◆ Data lines
☆ ☆ ☆

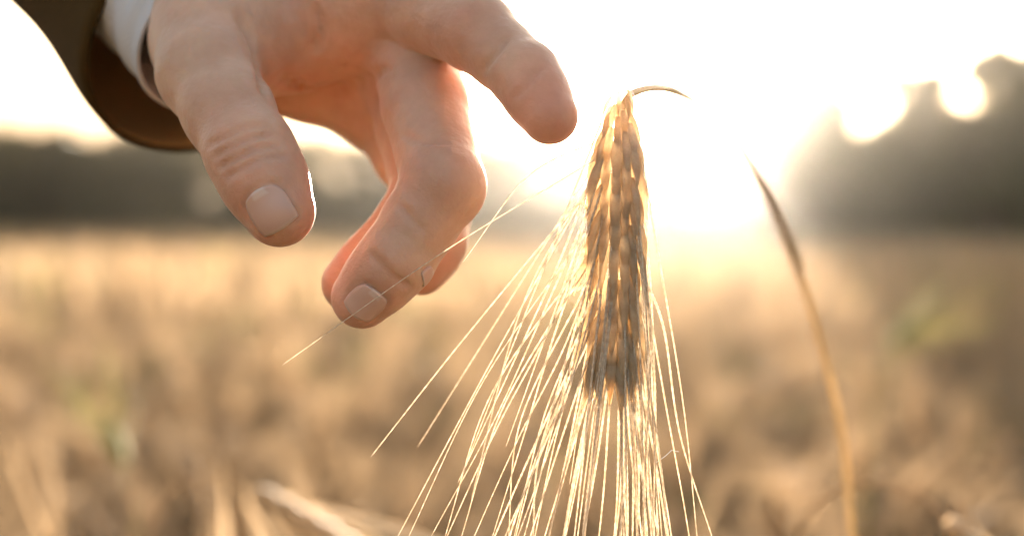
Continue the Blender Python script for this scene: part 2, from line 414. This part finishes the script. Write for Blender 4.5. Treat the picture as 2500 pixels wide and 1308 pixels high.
# (photo position, millimetres behind the ear, radius in millimetres)
j('arm', 260, -430, 170, 25); j('wrist', 548, -95, 93, 21); j('heel_u', 545, 75, 98, 17); j('heel_r', 560, -40, 72, 16)
j('i0', 955, -20, 52, 13.5); j('i1', 1165, 82, 20, 10.6); j('i2', 1283, 186, 7, 9.0); j('i3', 1342, 283, 0, 7.6)
j('m0', 1000, 85, 60, 13.5); j('m1', 1082, 455, 14, 11.2); j('m2', 968, 632, 12, 10.0); j('m3', 884, 726, 15, 8.5)
j('r0', 985, 165, 74, 13); j('r1', 1052, 476, 36, 11); j('r2', 950, 612, 33, 9.6); j('r3', 856, 692, 35, 8.3)
j('l0', 925, 262, 88, 12); j('l1', 1075, 505, 60, 9.4); j('l2', 1068, 592, 52, 8.2); j('l3', 1030, 660, 46, 7.2)
j('t0', 522, 30, 62, 16.8); j('t1', 505, 175, 30, 13.6); j('t2', 612, 375, 8, 11.6); j('t3', 682, 515, 2, 9.6)
j('web', 700, 100, 62, 14); j('then', 590, 110, 52, 17)
allp = np.array([p for p, _ in J.values()]); allr = np.array([r for _, r in J.values()])
LO = np.min(allp - allr[:, None], 0) - 4; HI = np.max(allp + allr[:, None], 0) + 4
dims = np.ceil((HI - LO) / RES).astype(int) + 1
BIG = 14.0
def field(): return np.full(dims, BIG, np.float32)
ax = [LO[i] + RES * np.arange(dims[i]) for i in range(3)]
def smin(a, b, k):
    h = np.clip(.5 + .5 * (b - a) / k, 0, 1); return b + (a - b) * h - k * h * (1 - h)
def block(p0, p1, r):
    a = np.clip(np.floor((np.minimum(p0, p1) - r - LO) / RES).astype(int), 0, dims); b = np.clip(np.ceil((np.maximum(p0, p1) + r - LO) / RES).astype(int) + 1, 0, dims)
    return tuple(slice(a[i], b[i]) for i in range(3))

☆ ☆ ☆

◆ Exercise description
Pictures are excluded; output everything else in the data verbatim.

◆ Response below
Continue the Blender Python script for this scene: part 2, from line 414. This part finishes the script. Write for Blender 4.5. Treat the picture as 2500 pixels wide and 1308 pixels high.
# (photo position, millimetres behind the ear, radius in millimetres)
j('arm', 260, -430, 170, 25); j('wrist', 548, -95, 93, 21); j('heel_u', 545, 75, 98, 17); j('heel_r', 560, -40, 72, 16)
j('i0', 955, -20, 52, 13.5); j('i1', 1165, 82, 20, 10.6); j('i2', 1283, 186, 7, 9.0); j('i3', 1342, 283, 0, 7.6)
j('m0', 1000, 85, 60, 13.5); j('m1', 1082, 455, 14, 11.2); j('m2', 968, 632, 12, 10.0); j('m3', 884, 726, 15, 8.5)
j('r0', 985, 165, 74, 13); j('r1', 1052, 476, 36, 11); j('r2', 950, 612, 33, 9.6); j('r3', 856, 692, 35, 8.3)
j('l0', 925, 262, 88, 12); j('l1', 1075, 505, 60, 9.4); j('l2', 1068, 592, 52, 8.2); j('l3', 1030, 660, 46, 7.2)
j('t0', 522, 30, 62, 16.8); j('t1', 505, 175, 30, 13.6); j('t2', 612, 375, 8, 11.6); j('t3', 682, 515, 2, 9.6)
j('web', 700, 100, 62, 14); j('then', 590, 110, 52, 17)
allp = np.array([p for p, _ in J.values()]); allr = np.array([r for _, r in J.values()])
LO = np.min(allp - allr[:, None], 0) - 4; HI = np.max(allp + allr[:, None], 0) + 4
dims = np.ceil((HI - LO) / RES).astype(int) + 1
BIG = 14.0
def field(): return np.full(dims, BIG, np.float32)
ax = [LO[i] + RES * np.arange(dims[i]) for i in range(3)]
def smin(a, b, k):
    h = np.clip(.5 + .5 * (b - a) / k, 0, 1); return b + (a - b) * h - k * h * (1 - h)
def block(p0, p1, r):
    a = np.clip(np.floor((np.minimum(p0, p1) - r - LO) / RES).astype(int), 0, dims); b = np.clip(np.ceil((np.maximum(p0, p1) + r - LO) / RES).astype(int) + 1, 0, dims)
    return tuple(slice(a[i], b[i]) for i in range(3))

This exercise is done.